Thursday, July 08, 2010

Go Ahead, Drink the Kool-Aid

Here's something I'd never heard of until today: the Villejuif leaflet, which sparked a food panic in the 1970s and '80s, mostly in Europe, and especially in France. It was a simple list spread by pre-Internet methods (mimeographs and photocopies, probably) claiming that a number of well-known and harmless chemicals were in fact highly carcinogenic, and conversely that a number of dangerous chemicals were harmless. These days, nonsense travels faster, but it always got around.


Reportedly millions were befuddled by the leaflet, which was falsely attributed to the Gustave-Roussy Institute in Villejuif, France, which specializes in oncology. The leaflet touted citric acid (E330) as an especial menace, something not even the most rabid food purists would claim then or now. More about the leaflet is here, as well as being mentioned in a book on the theory and practice of rumors.

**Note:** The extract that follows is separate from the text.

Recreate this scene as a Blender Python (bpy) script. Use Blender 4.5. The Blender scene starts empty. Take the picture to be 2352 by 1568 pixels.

I found out about the leaflet because of the packets of Kool-Aid I have in my kitchen. They're the genuine articles, owned by Kraft Foods these days, with Kool-Aid Man right there on the front. Not long ago Lilly and I were at the grocery store and she asked me to buy Kool-Aid. She'd never asked for it before, but she's taken to drinking it at a friend's house. I'd never bought it for her, mainly because it had never occurred to me. The last time I was a consumer of Kool-Aid, along with a fair amount of Hi-C (a Coca-Cola brand) and Funny Face (a Pillsbury brand), was during the Nixon administration.


What's the main ingredient of Kool-Aid? I didn't know, so I checked: citric acid. That information led to my Villejuif tangent. Runner-up ingredients are maltodextrin, calcium phosphate, salt, artificial flavor, vitamin C, Red 40 and Blue 1.


Everything has a history; and so it is with Kool-Aid. It's just another thing we have Hastings, Nebraska, to thank for.


At 20¢ a pack, which is what I paid, Kool-Aid is actually much cheaper now than during the Great Depression, adjusted for inflation. It sold for a nickel a pack in those days, it seems, which the Fed's inflation calculator tells me had the equivalent of about 85¢ worth of purchasing power today. One more thing: if the Kool-Aid Man broke down your wall or fence, how would you explain that to the claims adjuster?